Federal: A proposed bill, Brewer’s Employment and Excise Relief Act, would reduce the federal excise taxes for craft brewers in order to help them grow in the hope that they will provide jobs, revenue, and economic stimulus. This is a smart move since craft brewers have had a strong showing in the last five years. According to a recent report from the Brewer’s Association, craft brewers saw a 15% increase in production while big beers like Bud, AB-inBev and MillerCoors have suffered with the rest of the economy. The more government gets out of the way of these businesses the more likely they are to grow, and the bigger and more financially secure they are the more people they can afford to employ.

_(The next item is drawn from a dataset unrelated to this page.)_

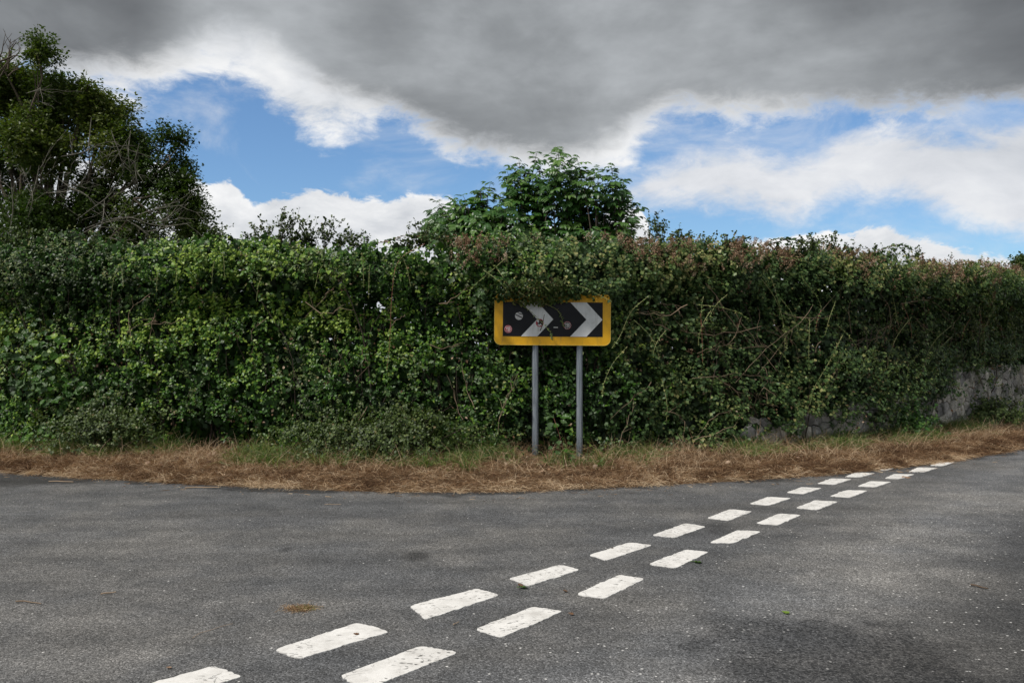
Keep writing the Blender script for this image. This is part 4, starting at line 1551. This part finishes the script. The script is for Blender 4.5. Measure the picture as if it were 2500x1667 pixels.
# large single leaves that can be told apart
def toothed_leaf(mat, name):
    """broad serrate leaf, length 1"""
    n_ = 9
    V = [(0, 0, 0)]
    L_, R_ = [], []
    for i in range(1, n_):
        t = i / n_
        w_ = .36 * math.sin(math.pi * t ** .62) * (1.05 - .35 * t) * (1 + .16 * (i % 2))
        L_.append((-w_, t, .10 * w_ + .03 * math.sin(t * 20))); R_.append((w_, t, .10 * w_ - .03 * math.sin(t * 20)))
    mid = [(0, i / n_, -.03 * math.sin(math.pi * i / n_)) for i in range(1, n_)]
    V += L_ + R_ + mid + [(0, 1, -.08)]
    a_, b_, c_ = 1, 1 + n_ - 1, 1 + 2 * (n_ - 1)
    tip = len(V) - 1
    F = [(0, c_, a_), (0, b_, c_)]
    for i in range(n_ - 2):
        F += [(a_ + i, c_ + i, c_ + i + 1, a_ + i + 1), (c_ + i, b_ + i, b_ + i + 1, c_ + i + 1)]
    F += [(a_ + n_ - 2, c_ + n_ - 2, tip), (c_ + n_ - 2, b_ + n_ - 2, tip)]
    me = mesh_py(name, V, F, mat)
    return me, len(V)


def leaf_variants(mat, vals):
    out = []
    for v in vals:
        me, nv = toothed_leaf(mat, 'leaf')
        at_ = me.attributes.new('rnd', 'FLOAT', 'POINT')
        at_.data.foreach_set('value', np.full(nv, v, dtype=np.float32))
        out.append(me)
    return out


LV = leaf_variants(M_hedge, (.3, .45, .65, .85)) + leaf_variants(M_bramble, (.35, .5, .7))


def place_leaf(par, me, p, nrm, tipd, size, parloc):
    n_ = Vector(nrm).normalized()
    t_ = Vector(tipd); t_ = (t_ - n_ * t_.dot(n_)).normalized()
    x_ = t_.cross(n_)
    o = link('leaf', me, par)
    from mathutils import Matrix
    M = Matrix((x_ * size, t_ * size, n_ * size)).transposed().to_4x4()
    M.translation = Vector(p) - parloc
    o.matrix_local = M
    return o


def big_cluster(par, x, y, rx, ry, cnt, size, vs, out=.28):
    for i in range(cnt):
        a_ = random.uniform(0, 6.28); r_ = math.sqrt(random.random())
        px_, py_ = x + math.cos(a_) * r_ * rx, y + math.sin(a_) * r_ * ry
        if 1125 < px_ < 1415 and py_ < 805: continue
        p = hedge_point(px_, py_, random.uniform(out - .12, out + .05))
        if 1190 < px_ < 1370 and py_ < 1050: p = at(px_, py_, SY + .12 + random.random() * .05)
        place_leaf(par, random.choice(vs), p, (random.gauss(0, .35), random.gauss(-.8, .25), random.gauss(.7, .3)),
                   (random.gauss(0, .8), random.gauss(-.3, .3), random.gauss(-.5, .5)), size * random.uniform(.75, 1.25), Vector(par.location))


big_cluster(hedge, 120, 795, 45, 30, 26, .12, LV[1:4], .32)
big_cluster(hedge, 60, 830, 75, 75, 70, .115, [LV[4], LV[5], LV[0], LV[1]])
big_cluster(hedge, 150, 900, 110, 40, 36, .11, [LV[0], LV[1], LV[5]])
big_cluster(hedge, 60, 1000, 60, 25, 24, .10, [LV[1], LV[2]])
big_cluster(hedge, 60, 740, 60, 30, 14, .10, [LV[0], LV[4]])
big_cluster(hedge, 560, 600, 300, 30, 60, .075, [LV[2], LV[3]], .34)
big_cluster(hedge, 560, 1035, 60, 14, 12, .07, [LV[2], LV[5]], .1)
big_cluster(thick, 1280, 925, 46, 55, 42, .10, [LV[5], LV[4], LV[1]], .1)
big_cluster(thick, 1110, 690, 24, 45, 22, .08, [LV[5], LV[4]], .35)
big_cluster(thick, 1420, 930, 120, 60, 50, .062, [LV[4], LV[5], LV[0]], .18)
big_cluster(thick, 1640, 830, 160, 110, 60, .060, [LV[4], LV[5], LV[4], LV[6]], .18)
big_cluster(thick, 1540, 720, 120, 60, 40, .056, [LV[5], LV[6], LV[4]], .20)

# sprigs that stand above the top of the hedge
SPR = [  # x, top y, base y, lean px, bushiness
    (590, 512, 560, -8, 3), (612, 500, 560, -14, 4), (640, 478, 560, 10, 6), (665, 472, 560, 18, 5), (690, 515, 560, 10, 5), (715, 498, 560, 6, 6),
    (745, 492, 560, 14, 5), (770, 520, 560, 25, 4), (800, 528, 562, 30, 3), (830, 540, 565, 10, 2), (490, 515, 558, 6, 4), (505, 530, 558, 4, 3),
    (965, 512, 555, -6, 6), (985, 530, 555, -10, 4), (945, 540, 560, -10, 3), (1492, 488, 555, 10, 4), (1520, 492, 555, -12, 4), (1548, 515, 560, 12, 5),
    (1575, 530, 560, 10, 4), (1605, 535, 565, 14, 4), (1680, 535, 570, 6, 5), (1700, 545, 575, 10, 3), (1840, 530, 575, 20, 6), (1870, 545, 580, 10, 4),
    (1912, 535, 580, 12, 4), (1950, 555, 590, 16, 4), (1990, 560, 595, 22, 3), (2030, 562, 598, -6, 4), (2055, 560, 598, 4, 3), (2090, 565, 600, 4, 3),
    (2105, 572, 602, 8, 3), (2160, 585, 610, 24, 3), (2210, 600, 625, 10, 3), (2290, 605, 640, 18, 4), (2310, 590, 640, 20, 4), (275, 540, 565, 4, 3), (60, 520, 560, 3, 5),
    (30, 515, 560, -8, 5), (110, 525, 560, 8, 5), (160, 530, 562, 10, 4), (210, 535, 562, 4, 4), (350, 545, 565, 4, 2), (1010, 530, 560, 12, 4), (1440, 520, 560, 10, 4)]
for (x, yt, yb_, lean, bush) in SPR:
    par = hedge if x < 1180 else thick
    s_ = np.array([s_of_px(x)])
    Y = float(s_interp(s_, HC)[0, 1]) + random.uniform(-.05, .5)
    tb = Tubes()
    LP = []
    tips = [(x + lean, yt)] + [(x + lean + random.uniform(-26, 26), yt + random.uniform(6, 34)) for _ in range(bush)]
    root = at(x, yb_ + 15, Y)
    for (tx, ty) in tips:
        cp = wander(root, at(tx, ty, Y + random.uniform(-.12, .12)), 7, .22)
        tb.add([p - Vector(par.location) for p in cp], .0045, .0015, 4, .3)
        LP.append(cp)
        for k in range(3):
            i = random.randint(2, 6)
            e = cp[i] + Vector((random.gauss(0, .07), random.gauss(0, .05), random.uniform(.01, .09)))
            c2 = wander(cp[i], e, 3, .2)
            tb.add([p - Vector(par.location) for p in c2], .0025, .001, 3, .3)
            LP.append(c2)
    o = link('sprig', tb.mesh('sprig', M_darkbark), par)
    PP = [p for c_ in LP for p in [c_[0].lerp(c_[-1], 0) * 0 + q for q in c_[1:]] for _ in range(3)]
    PP = [p + Vector((random.gauss(0, .012), random.gauss(0, .012), random.gauss(0, .012))) for p in PP]
    P = np.array([tuple(p) for p in PP])
    n_ = len(P)
    dark = x > 1000
    lf = link('leaves', leaf_mesh('leaves', P - np.array(par.location), rng.normal(size=(n_, 3)) + [0, -.3, .8], rng.normal(size=(n_, 3)) + [0, 0, .5],
                                  rng.uniform(.026, .052, n_), tmpl_small(), M_dull, np.clip(rng.normal(.4, .25, n_), 0, 1)), o)
# arching bramble over the top at the right
for pts in ([(1740, 575), (1770, 553), (1810, 548), (1850, 560), (1880, 585)], [(1650, 570), (1690, 545), (1720, 548)], [(2010, 580), (2060, 562), (2090, 570)],
            [(880, 560), (930, 541), (975, 545)], [(850, 563), (900, 552), (950, 556)], [(1760, 565), (1800, 552), (1840, 553), (1880, 566)]):
    par = hedge if pts[0][0] < 1180 else thick
    W3 = [tuple(at(x, y, float(s_interp(np.array([s_of_px(x)]), HC)[0, 1]) + .1)) for x, y in pts]
    cp = [Vector(p) for p in catmull(W3, 4)]
    o = link('bramble_cane', Tubes().add([p - Vector(par.location) for p in cp], .005, .002, 5).mesh('bramble_cane', M_redcane), par)
    link('leaves', with_leaves(cp, .05, .055, .4, 'leaves', M_bramble, par, tmpl_oval(), .1, 3), o)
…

Alabama: A clear example of how deregulation equals stimulation is occurring in Alabama, a state with a grand total of 6 brewers. It’s not surprising there are so few. But a new law seems likely to encourage a few brewers to give Alabama a try. Thanks in particular to the efforts of grassroots beer-lovers, Free The Hops, which I detailed in an earlier post, Alabama legislators passed the Brewery Modernization Act in May. It was signed by the governor in June, and a few months later new breweries are reportedly making plans to open in the state. While Alabama still has really stupid laws regulating brewing, (like the one that limits brewpubs to historic buildings and counties where brewing occurred before prohibition) the new regulations allow brewers to offer tours, tastings, sell their beer on-premise whether or not they have a restaurant, and it allows brewpubs to sell their beer to wholesalers for retail sales where previously they were limited to selling on-premise.

Illinois: CEI’s favorite Senator, Dick Durbin, is at it again, this time he’s “helping” Illinois residents by forcing a liquor sales curfew of 1am.

Pennsylvania: As I have written in the past, a few PA legislators are making a valiant effort to privatize the long-lasting state control over liquor sales. However, as the state approaches liquor liberation some residents are beginning to wonder when the arcane laws regulating beer sales will be revisited. Not only are PA beer lovers prevented from purchasing beer in grocery stores (with limited exceptions), they are limited to buying beer by the case (no less) at distributor stores or limited to two six-packs at carry out tavern stores.

Massachusetts: As I wrote about yesterday, craft brewers in the state of Massachusetts breathed a sigh of relief after the alcohol control commission reversed a decision that would have required farmer-brewers to either purchase 50% of their ingredients locally, or switch to different license that would have ruined most small brewers.

Also in Massachusetts, a bill is working its way through the legislature that might make it easier for brewers to switch distributors—something that currently is virtually impossible for craft brewers in the state, regardless of how much a distributor underperforms. House Bill 1897 would marginally increase small brewers’ ability to get out of distribution contracts and to switch to a different distributor.  This has the added benefit of incentivizing distributors to do a better job in getting their craft beer customers on the shelves lest they lose the contract to a competing distributor.

Michigan: Regulators have finished assembling the 21-person Advisory Committee on Liquor Control Rules. The committee, commissioned by Governor Rick Snyder, is tasked with reviewing the state’s onerous and outdated regulation of alcohol and to make recommendation to reform the laws so that they are “simple, transparent, fair and efficient and conducive to business growth and job creation”.Members of the committee include restaurant and brewery owners, liquor suppliers and retailers among others who will seek to bring Michigan liquor laws into the 21st century. It’s about time.

Texas:  The state legislature in Texas can look forward to a far more robust fight for alcohol freedom in the coming years with the formation of the grassroots organization Open the Taps. As I have detailed in the past Texas has a host of bad alcohol laws, mostly stemming from the strangle-hold that the wholesalers have over the industry and, to some extent, over lawmakers.

Utah: The state of Utah is being sued for some of its liquor laws. Liquor licenses are far too limited and those can get them are reportedly waiting sometimes up to 2 years to get them.

Washington: As predicted, the Washington State fight for liquor privatization continues. Now, Trader Joe’s is throwing its weight behind privatization along with Costco.